Maybe you let somebody down, or backed away from a moral challenge...
Maybe you did something dishonest when everything in the situation depended on your being honest, and now you regret it with every fiber of your being.
Maybe nobody else in the world is even aware of any of it, but there it sticks inside of you, churning, festering.... You may have said, “Not even God can forgive this.... not this.
He may be able to forgive other things, other people, but not me. I don’t deserve to be forgiven. I’ve done it, I have to live with it, THAT’S IT.

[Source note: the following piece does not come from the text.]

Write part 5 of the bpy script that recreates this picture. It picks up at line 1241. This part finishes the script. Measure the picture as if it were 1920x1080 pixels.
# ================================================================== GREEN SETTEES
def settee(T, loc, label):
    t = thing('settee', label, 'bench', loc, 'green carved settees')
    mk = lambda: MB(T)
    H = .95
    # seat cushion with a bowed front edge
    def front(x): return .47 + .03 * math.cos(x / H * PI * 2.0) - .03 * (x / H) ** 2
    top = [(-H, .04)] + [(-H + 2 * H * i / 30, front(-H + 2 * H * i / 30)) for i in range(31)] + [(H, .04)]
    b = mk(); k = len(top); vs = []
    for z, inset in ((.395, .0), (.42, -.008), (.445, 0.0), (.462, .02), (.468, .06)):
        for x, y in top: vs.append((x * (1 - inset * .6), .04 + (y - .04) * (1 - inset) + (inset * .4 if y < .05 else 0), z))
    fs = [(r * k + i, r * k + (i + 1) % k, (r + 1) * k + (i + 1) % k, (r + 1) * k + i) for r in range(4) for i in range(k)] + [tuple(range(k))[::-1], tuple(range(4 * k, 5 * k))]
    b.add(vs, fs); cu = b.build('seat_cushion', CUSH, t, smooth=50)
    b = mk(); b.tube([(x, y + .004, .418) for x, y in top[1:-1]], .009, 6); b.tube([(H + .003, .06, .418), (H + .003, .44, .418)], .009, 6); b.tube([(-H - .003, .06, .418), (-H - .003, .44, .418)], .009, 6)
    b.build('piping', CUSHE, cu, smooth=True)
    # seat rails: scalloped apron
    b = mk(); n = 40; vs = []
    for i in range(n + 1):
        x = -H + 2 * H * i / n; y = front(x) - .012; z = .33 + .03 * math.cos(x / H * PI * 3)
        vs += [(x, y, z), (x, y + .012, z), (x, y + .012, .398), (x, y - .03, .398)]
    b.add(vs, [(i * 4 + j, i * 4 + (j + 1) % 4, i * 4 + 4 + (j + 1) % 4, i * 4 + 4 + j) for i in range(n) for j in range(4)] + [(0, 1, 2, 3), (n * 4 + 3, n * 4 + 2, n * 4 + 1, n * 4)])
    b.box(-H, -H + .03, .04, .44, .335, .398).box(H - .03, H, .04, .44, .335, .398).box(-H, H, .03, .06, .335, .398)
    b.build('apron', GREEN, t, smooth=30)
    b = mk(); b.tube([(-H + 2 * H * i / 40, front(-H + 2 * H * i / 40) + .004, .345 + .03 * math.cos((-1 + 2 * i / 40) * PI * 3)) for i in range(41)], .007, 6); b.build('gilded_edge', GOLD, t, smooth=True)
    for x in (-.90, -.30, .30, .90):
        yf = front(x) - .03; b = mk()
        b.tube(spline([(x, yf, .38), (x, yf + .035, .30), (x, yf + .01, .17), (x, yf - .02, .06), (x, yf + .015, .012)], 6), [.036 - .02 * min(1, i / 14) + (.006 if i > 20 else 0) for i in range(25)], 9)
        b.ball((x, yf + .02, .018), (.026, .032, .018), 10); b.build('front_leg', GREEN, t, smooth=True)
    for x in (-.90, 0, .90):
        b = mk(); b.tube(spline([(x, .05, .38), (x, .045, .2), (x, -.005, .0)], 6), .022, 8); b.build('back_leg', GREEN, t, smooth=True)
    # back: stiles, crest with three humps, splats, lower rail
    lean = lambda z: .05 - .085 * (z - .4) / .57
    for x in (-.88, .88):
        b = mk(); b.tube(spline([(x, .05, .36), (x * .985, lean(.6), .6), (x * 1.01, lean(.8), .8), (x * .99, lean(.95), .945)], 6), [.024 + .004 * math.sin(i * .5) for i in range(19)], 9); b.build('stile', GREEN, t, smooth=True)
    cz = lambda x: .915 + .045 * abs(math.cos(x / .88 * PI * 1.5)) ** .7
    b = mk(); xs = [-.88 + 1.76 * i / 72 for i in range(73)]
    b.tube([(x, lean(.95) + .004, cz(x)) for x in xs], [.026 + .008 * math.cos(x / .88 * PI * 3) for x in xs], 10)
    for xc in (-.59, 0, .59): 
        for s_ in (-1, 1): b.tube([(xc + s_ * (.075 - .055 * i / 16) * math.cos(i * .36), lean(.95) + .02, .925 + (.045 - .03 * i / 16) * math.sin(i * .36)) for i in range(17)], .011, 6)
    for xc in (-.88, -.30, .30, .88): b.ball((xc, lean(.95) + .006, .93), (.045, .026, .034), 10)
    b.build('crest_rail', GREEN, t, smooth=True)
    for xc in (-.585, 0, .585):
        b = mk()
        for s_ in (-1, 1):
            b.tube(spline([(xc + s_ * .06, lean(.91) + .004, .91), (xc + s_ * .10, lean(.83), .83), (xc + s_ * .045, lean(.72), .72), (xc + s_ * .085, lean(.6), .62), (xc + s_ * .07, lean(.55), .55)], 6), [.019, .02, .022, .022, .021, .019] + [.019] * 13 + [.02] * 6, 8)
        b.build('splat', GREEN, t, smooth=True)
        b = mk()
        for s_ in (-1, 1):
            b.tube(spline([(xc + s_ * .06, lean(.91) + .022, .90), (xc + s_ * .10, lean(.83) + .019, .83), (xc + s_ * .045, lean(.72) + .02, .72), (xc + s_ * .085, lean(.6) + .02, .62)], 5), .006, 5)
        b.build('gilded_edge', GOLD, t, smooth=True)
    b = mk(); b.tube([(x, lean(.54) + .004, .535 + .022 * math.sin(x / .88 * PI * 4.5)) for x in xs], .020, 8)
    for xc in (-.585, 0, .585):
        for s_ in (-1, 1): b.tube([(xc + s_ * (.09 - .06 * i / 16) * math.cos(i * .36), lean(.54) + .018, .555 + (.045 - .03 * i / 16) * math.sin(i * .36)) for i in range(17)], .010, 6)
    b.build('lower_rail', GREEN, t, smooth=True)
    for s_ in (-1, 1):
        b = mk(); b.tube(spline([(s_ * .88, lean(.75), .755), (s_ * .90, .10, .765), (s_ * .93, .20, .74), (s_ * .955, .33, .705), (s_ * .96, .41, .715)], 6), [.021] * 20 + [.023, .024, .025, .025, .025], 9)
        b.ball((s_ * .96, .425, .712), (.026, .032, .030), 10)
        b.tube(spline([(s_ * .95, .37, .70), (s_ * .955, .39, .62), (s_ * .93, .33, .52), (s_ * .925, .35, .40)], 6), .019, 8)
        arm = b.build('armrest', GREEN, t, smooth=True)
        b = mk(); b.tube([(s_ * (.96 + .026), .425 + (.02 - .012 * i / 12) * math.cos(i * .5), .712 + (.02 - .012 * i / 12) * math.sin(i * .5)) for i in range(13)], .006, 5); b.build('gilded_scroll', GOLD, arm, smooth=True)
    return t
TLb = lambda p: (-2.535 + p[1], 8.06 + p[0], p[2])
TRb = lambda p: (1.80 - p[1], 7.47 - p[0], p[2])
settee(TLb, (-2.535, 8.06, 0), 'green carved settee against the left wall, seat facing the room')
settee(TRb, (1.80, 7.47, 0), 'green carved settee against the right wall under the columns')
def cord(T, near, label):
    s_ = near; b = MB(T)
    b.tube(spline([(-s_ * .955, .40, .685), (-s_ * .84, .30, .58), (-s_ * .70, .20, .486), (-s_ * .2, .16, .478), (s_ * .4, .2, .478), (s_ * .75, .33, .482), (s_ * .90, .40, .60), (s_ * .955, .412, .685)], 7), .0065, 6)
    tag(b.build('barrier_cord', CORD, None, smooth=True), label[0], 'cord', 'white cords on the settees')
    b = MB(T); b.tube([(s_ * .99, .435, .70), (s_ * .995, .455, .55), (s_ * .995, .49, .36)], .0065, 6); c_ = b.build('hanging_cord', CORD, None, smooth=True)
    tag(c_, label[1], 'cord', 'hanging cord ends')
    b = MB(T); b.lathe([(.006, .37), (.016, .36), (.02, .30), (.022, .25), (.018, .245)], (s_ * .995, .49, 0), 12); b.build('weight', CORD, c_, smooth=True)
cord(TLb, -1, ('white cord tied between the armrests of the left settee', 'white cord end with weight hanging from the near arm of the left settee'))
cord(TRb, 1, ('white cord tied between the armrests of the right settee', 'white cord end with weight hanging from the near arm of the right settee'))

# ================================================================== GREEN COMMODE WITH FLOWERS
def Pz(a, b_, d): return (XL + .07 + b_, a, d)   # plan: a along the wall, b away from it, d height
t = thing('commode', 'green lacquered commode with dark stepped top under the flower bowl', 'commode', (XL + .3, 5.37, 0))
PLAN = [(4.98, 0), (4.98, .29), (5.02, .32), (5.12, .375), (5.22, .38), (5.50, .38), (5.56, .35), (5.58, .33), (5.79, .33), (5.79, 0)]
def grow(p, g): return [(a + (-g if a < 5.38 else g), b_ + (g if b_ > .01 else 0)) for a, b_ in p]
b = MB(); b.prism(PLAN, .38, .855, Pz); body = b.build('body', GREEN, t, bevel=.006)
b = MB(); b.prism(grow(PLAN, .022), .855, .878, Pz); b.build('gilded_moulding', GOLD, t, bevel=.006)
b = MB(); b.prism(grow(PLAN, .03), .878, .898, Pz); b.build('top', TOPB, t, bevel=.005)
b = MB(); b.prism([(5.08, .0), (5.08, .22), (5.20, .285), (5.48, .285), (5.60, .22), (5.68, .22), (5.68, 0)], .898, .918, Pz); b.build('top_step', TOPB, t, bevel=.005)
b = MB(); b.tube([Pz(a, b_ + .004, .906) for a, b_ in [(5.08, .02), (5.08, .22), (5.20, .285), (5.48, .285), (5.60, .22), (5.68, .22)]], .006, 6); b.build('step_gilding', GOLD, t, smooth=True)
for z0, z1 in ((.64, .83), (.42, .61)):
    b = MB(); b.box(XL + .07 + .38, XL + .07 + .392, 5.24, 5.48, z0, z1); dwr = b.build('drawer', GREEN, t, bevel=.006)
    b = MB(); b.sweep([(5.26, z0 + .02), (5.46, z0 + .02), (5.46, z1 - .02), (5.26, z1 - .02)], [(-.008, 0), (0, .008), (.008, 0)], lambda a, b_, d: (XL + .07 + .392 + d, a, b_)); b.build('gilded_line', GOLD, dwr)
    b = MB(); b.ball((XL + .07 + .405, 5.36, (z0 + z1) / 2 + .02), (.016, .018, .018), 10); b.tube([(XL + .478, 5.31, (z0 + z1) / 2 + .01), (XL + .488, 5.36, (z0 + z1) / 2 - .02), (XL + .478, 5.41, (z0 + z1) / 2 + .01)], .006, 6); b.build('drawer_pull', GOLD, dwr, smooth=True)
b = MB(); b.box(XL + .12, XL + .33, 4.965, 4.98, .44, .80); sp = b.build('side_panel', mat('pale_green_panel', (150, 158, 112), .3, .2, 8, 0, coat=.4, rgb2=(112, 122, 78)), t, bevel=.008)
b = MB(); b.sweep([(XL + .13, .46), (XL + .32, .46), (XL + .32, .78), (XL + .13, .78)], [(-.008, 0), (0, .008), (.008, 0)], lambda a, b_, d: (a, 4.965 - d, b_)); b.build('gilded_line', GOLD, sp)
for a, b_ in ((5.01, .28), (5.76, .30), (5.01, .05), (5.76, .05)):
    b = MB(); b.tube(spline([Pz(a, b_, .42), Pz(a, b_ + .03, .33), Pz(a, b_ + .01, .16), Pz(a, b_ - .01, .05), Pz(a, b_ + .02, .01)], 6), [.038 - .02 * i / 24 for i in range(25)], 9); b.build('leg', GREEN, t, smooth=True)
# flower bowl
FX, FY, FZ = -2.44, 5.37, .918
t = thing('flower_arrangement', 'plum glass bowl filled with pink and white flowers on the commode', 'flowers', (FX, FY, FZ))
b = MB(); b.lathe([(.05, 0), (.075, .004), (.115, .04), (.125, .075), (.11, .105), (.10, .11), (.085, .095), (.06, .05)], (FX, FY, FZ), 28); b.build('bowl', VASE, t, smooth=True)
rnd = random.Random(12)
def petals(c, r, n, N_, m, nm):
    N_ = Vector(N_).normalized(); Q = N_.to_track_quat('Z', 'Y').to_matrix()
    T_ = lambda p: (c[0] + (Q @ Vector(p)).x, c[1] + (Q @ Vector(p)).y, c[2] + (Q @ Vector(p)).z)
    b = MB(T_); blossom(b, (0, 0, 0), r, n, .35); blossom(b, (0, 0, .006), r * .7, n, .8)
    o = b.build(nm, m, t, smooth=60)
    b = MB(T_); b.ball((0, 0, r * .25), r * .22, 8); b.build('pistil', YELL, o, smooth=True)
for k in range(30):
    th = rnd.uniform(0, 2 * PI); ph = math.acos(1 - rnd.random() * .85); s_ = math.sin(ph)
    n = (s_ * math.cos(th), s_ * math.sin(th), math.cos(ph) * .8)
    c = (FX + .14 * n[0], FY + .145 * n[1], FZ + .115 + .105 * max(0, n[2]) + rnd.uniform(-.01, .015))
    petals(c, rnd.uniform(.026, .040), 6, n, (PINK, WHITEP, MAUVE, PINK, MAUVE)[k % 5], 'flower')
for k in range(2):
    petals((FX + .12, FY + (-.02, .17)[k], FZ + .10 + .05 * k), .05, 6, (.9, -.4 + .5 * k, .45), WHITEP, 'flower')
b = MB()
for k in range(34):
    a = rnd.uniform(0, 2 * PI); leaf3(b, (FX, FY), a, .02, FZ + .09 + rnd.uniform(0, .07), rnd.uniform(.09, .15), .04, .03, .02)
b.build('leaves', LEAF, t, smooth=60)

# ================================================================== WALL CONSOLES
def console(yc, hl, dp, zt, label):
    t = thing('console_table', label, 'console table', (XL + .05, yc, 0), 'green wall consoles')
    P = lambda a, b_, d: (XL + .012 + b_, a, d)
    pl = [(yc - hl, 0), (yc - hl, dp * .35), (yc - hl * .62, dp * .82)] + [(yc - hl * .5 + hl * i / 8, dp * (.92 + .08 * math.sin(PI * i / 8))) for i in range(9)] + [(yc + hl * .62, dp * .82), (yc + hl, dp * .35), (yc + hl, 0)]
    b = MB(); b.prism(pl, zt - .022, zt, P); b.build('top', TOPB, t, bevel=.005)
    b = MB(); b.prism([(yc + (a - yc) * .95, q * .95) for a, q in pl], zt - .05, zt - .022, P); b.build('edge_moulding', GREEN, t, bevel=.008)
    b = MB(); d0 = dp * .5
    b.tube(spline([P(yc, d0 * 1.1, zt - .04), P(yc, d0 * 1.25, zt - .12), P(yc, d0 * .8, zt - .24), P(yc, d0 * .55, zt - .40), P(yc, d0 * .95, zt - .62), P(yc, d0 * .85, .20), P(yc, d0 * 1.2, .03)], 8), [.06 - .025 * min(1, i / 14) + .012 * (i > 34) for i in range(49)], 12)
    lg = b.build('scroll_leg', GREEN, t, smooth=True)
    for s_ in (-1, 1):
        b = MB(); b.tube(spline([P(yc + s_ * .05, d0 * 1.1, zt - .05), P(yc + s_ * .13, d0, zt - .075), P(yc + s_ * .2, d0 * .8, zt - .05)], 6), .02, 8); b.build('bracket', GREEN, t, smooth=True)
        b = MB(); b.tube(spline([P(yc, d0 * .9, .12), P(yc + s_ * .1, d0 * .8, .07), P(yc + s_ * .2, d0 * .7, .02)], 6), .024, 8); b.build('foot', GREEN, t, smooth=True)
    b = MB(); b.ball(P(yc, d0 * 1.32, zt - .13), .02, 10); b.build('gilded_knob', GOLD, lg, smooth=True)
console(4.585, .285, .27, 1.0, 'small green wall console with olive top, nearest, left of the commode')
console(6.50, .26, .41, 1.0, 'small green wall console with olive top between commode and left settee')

Listen! LISTEN! Haven’t you heard? Won’t you hear? If you think that---I don’t care what you’ve done---if you think that, look at this slimy reprobate of a publican, and take heart.
This is just about humanity’s bottom drawer exhibit, and yet God accepted him....on the spot.
This klutz didn’t have a prayer... OR MAYBE THAT WAS ALL HE DID HAVE. Grace awaits nothing more than our asking for it. If God can justify him, He can do it for you.
How did old Isaiah put it, speaking for God? “Though your sins be as scarlet, I will wash them whiter than snow.”
And wasn’t it Corrie ten Boom, who said, “No pit is so deep, but what God’s love is deeper still.” Astounding! But that’s the Gospel.
There is the possibility of redemption for anybody.... anybody... even for you and me.
Why, there is even, thank God, the possibility of redemption for a pharisee.
Two men went up to the Temple to pray.....If only the pharisee had kept his eyes shut, and looked only at God instead of around to compare himself with another human being, especially one whose heart he couldn’t see.... he might not have been so cocky. He would have been chastened, but he would have been closer home.
Yeah, I know these two men, know them only too well. In the light of God’s scrutiny, our best efforts are unworthy, but in the light of God’s love, our worst fears are unfounded.
And, by golly, if that isn’t good news, there ain’t none.
--
[1] Gomer Pyle is a fictional character from a popular television show which ran in the 1960s.